Paper long abstract:
Research on urban inequality through social exclusion, segregation, fragmentation and concertation of vulnerable groups in urban peripheries, (or central areas through gentrification lately,) in cities in both developed and developing countries, has been widespread. In Latin America specifically, important efforts have been made to understand the relation between current development models and urban housing policies. Chile is one country that has received considerable attention in this area, especially from the rest of the Latin American region and international development agencies.
The study of inequalities in Chilean cities has been generally undertaken in terms of residential segregation, and the causes have mainly been attributed to land and housing market liberalization and neoliberal reforms.
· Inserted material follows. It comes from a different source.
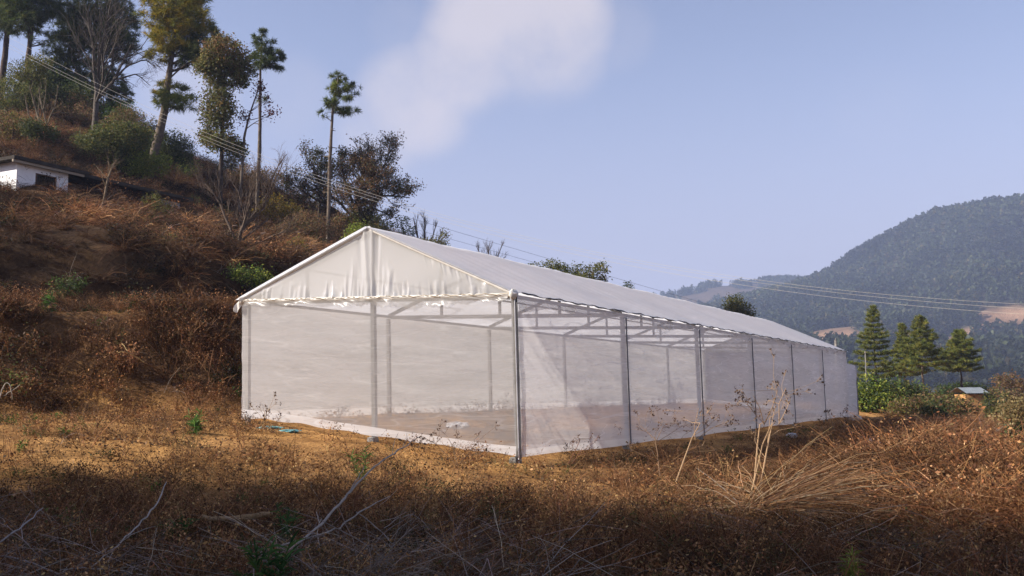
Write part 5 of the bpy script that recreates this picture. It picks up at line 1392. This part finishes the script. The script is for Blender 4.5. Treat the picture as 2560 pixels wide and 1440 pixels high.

Latin American cities are known for their widespread inequality, yet, although the causes of urban inequalities are known to be multidimensional, little research has been carried out to move further from residential segregation.
This paper argues that a mobility approach to urban everyday life can complement the study of urban segregation to understand the increasingly complex and invisible forms of urban inequality in neoliberal cities like Santiago. With this in mind, the paper first discusses the way in which inequality is understood and spatialized, principally in the case of Latin American cities, and Santiago in particular. It then describes how urban mobility analysis can help to understand new forms of urban inequality, not just socioeconomic and spatially fixity. Finally, through ethnographic observation of daily mobility practices in this city, it presents how people experience differentiated mobility practices.